Teenage Engineering has once again demonstrated why companies like Panic, creators of the Playdate handheld, regularly enlist the company’s help to design products for them. The TX-6 is TE’s new handheld, battery-powered mixer, and it is a thing of beauty. It’s so pretty, in fact, that it’s a shame how only a very small group of mobile music makers will get use out of it.
Best known for its line of pocket-friendly electronic sequencers, accurately called Pocket Operators, Teenage Engineering made its name through compact electronic instruments that are surprisingly feature-packed despite their small footprints. The new TE TX-6 continues that tradition of perfectly balancing form and function in a device that looks smaller in hand than the Nintendo Game Boy.

Packed inside a case made from precision CNC’d aluminum, the TX-6 features a rechargeable battery good for about eight hours of jam up-pumping that powers custom designed and built encoders and faders (given no one makes parts for a mixer this small). It accepts signals from up to six stereo sources using 3.5-millimeter jacks located across the top of the device, and can both mix and apply effects like reverb, chorus, delay, distortion and even a three-band EQ using three knobs on each channel that are all completely customizable.

A tiny 48x64-pixel monochromatic display in one corner of the mixer features a pixelated but easy to navigate user interface for configuring the TX-6, but it’s got Bluetooth onboard too, allowing it to wirelessly connect to and interface with apps as a MIDI controller, or connect physically to other devices using a USB-C cable.

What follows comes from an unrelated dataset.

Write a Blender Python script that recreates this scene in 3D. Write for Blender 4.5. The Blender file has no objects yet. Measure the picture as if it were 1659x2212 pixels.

Teenage Engineering has even included synthesizer and sequencer functionality in the TX-6 with “4 oscillator waveforms and 4 synthesized drum sounds,” although you’re probably better off using the company’s other instrumental creations for laying down beats. But what’s most surprising about the TX-6 is its price tag. At $1,200, available now through the Teenage Engineering website, it’s almost as expensive as the company’s much-loved OP-1 portable synth that usually sells for $1,300 but is currently sold out. That makes it a tough sell for casual musical experimenters like myself who just want to fiddle with the TX-6's lovely knurled knob, but serious musicians who do their best work while crammed into a tiny airplane seat will probably see more value in it.